_TASK PROMPT_
Single out the lines of the material that contain "objects" and copy them.

_DATA LINES_
════════════════════
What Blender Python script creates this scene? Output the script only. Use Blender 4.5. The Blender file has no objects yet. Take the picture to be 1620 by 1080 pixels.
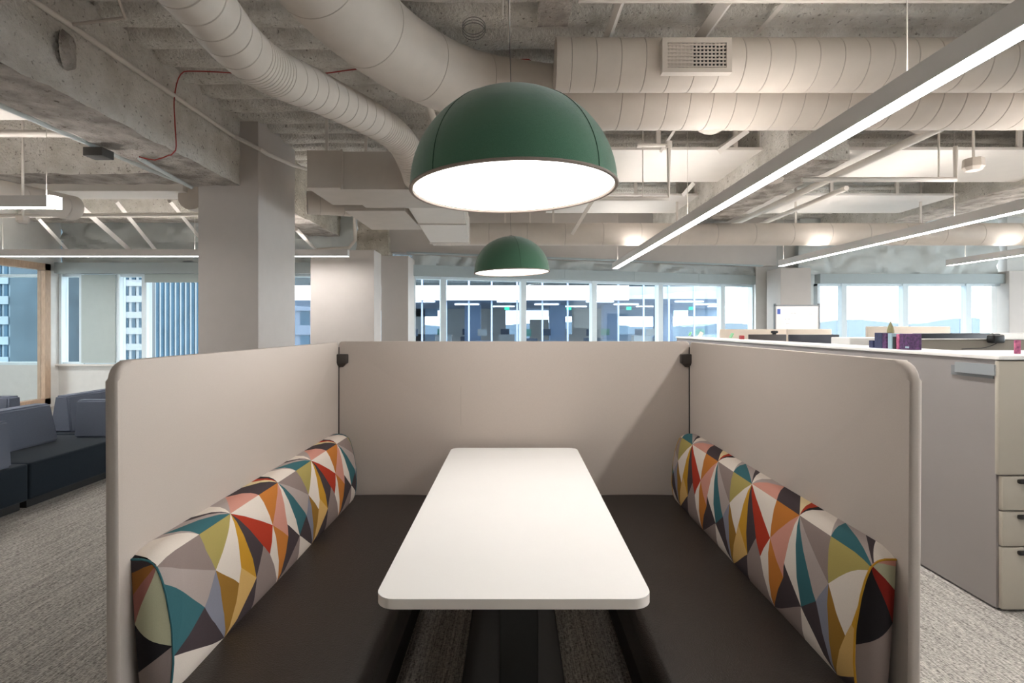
import bpy, bmesh, math, random
from mathutils import Vector, Matrix, noise
random.seed(7)
S = bpy.context.scene
COL = S.collection
# ------------------------------------------------------------ camera
F = 850.0; VX, VY = 814.0, 517.0; EYE = 1.47
cam_d = bpy.data.cameras.new('camera'); cam = bpy.data.objects.new('camera', cam_d); COL.objects.link(cam)
cam.location = (0, 0, EYE); cam.rotation_euler = (math.pi/2, 0, 0)
cam_d.sensor_width = 36.0; cam_d.lens = 36.0*F/1620.0
cam_d.shift_x = -(VX-810)/1620.0; cam_d.shift_y = -(540-VY)/1620.0
cam_d.clip_start = 0.05; cam_d.clip_end = 600
S.camera = cam
S.view_settings.view_transform = 'Standard'; S.view_settings.look = 'None'
S.view_settings.gamma = 1.0; S.view_settings.use_curve_mapping = False
S.view_settings.exposure = 0.7
# ------------------------------------------------------------ light levels
L_DOME, L_BAR, L_BAR_UP, L_FAR = 4.6, 32.0, 15.0, 8.0
WARM = (1.0, 0.955, 0.91)
w = bpy.data.worlds.new('overcast_sky'); S.world = w; w.use_nodes = True
nt = w.node_tree; nt.nodes.clear()
o_ = nt.nodes.new('ShaderNodeOutputWorld'); bg = nt.nodes.new('ShaderNodeBackground')
tc = nt.nodes.new('ShaderNodeTexCoord'); sx = nt.nodes.new('ShaderNodeSeparateXYZ'); cr = nt.nodes.new('ShaderNodeValToRGB')
nt.links.new(tc.outputs['Generated'], sx.inputs[0]); nt.links.new(sx.outputs['Z'], cr.inputs['Fac'])
cr.color_ramp.elements[0].position = 0.0; cr.color_ramp.elements[0].color = (0.80, 0.91, 0.97, 1)
cr.color_ramp.elements[1].position = 0.10; cr.color_ramp.elements[1].color = (0.91, 0.96, 1.0, 1)
nt.links.new(cr.outputs['Color'], bg.inputs['Color']); nt.links.new(bg.outputs[0], o_.inputs['Surface'])
bg.inputs['Strength'].default_value = 6.2

def at(px, py, Y):
    """world point that stands at distance Y and shows at pixel (px, py) of the photograph"""
    return Vector(((px-VX)*Y/F, Y, EYE+(VY-py)*Y/F))
# ------------------------------------------------------------ materials
def lin(c):
    return tuple(((v/255)/12.92 if v/255 <= .04045 else ((v/255+.055)/1.055)**2.4) for v in c)
def mat(name, rgb, rough=.6, var=0.0, scale=20, bump=0.0, bscale=60, metallic=0, sheen=0, spec=.5, stretch=(1,1,1), rgb2=None):
    m = bpy.data.materials.new(name); m.use_nodes = True
    n, l = m.node_tree.nodes, m.node_tree.links
    b = n['Principled BSDF']; c = lin(rgb)
    b.inputs['Base Color'].default_value = (*c, 1); b.inputs['Roughness'].default_value = rough
    b.inputs['Metallic'].default_value = metallic; b.inputs['Specular IOR Level'].default_value = spec
    if sheen: b.inputs['Sheen Weight'].default_value = sheen; b.inputs['Sheen Roughness'].default_value = .4
    t = n.new('ShaderNodeTexCoord'); mp = n.new('ShaderNodeMapping'); mp.inputs['Scale'].default_value = stretch
    l.new(t.outputs['Object'], mp.inputs['Vector'])
    tx = n.new('ShaderNodeTexNoise'); tx.inputs['Scale'].default_value = scale; tx.inputs['Detail'].default_value = 4
    l.new(mp.outputs[0], tx.inputs['Vector'])
    r = n.new('ShaderNodeValToRGB'); r.color_ramp.elements[0].position = .32; r.color_ramp.elements[1].position = .68
    k = lin(rgb2) if rgb2 else tuple(v*(1-var) for v in c)
    r.color_ramp.elements[0].color = (*k, 1)
    r.color_ramp.elements[1].color = (*[min(1, v*(1+var*.6)) for v in c], 1) if not rgb2 else (*c, 1)
    l.new(tx.outputs['Fac'], r.inputs['Fac']); l.new(r.outputs['Color'], b.inputs['Base Color'])
    if bump:
        t2 = n.new('ShaderNodeTexNoise'); t2.inputs['Scale'].default_value = bscale; t2.inputs['Detail'].default_value = 5
        l.new(mp.outputs[0], t2.inputs['Vector'])
        bp = n.new('ShaderNodeBump'); bp.inputs['Strength'].default_value = bump; bp.inputs['Distance'].default_value = .01
        l.new(t2.outputs['Fac'], bp.inputs['Height']); l.new(bp.outputs[0], b.inputs['Normal'])
    return m
def emit(name, rgb, strength, tex=0):
    m = bpy.data.materials.new(name); m.use_nodes = True
    n, l = m.node_tree.nodes, m.node_tree.links; n.clear()
    o = n.new('ShaderNodeOutputMaterial'); e = n.new('ShaderNodeEmission')
    e.inputs['Color'].default_value = (*rgb, 1); e.inputs['Strength'].default_value = strength
    l.new(e.outputs[0], o.inputs['Surface'])
    return m
def glassy(name, tint, gloss, rough=0.0):
    m = bpy.data.materials.new(name); m.use_nodes = True
    n, l = m.node_tree.nodes, m.node_tree.links; n.clear()
    o = n.new('ShaderNodeOutputMaterial'); t = n.new('ShaderNodeBsdfTransparent'); g = n.new('ShaderNodeBsdfGlossy'); x = n.new('ShaderNodeMixShader')
    t.inputs['Color'].default_value = (*tint, 1); g.inputs['Roughness'].default_value = rough; x.inputs['Fac'].default_value = gloss
    l.new(t.outputs[0], x.inputs[1]); l.new(g.outputs[0], x.inputs[2]); l.new(x.outputs[0], o.inputs['Surface'])
    return m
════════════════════
_SOLUTION FOR THIS PROBLEM_
What Blender Python script creates this scene? Output the script only. Use Blender 4.5. The Blender file has no objects yet. Take the picture to be 1620 by 1080 pixels.
cam_d = bpy.data.cameras.new('camera'); cam = bpy.data.objects.new('camera', cam_d); COL.objects.link(cam)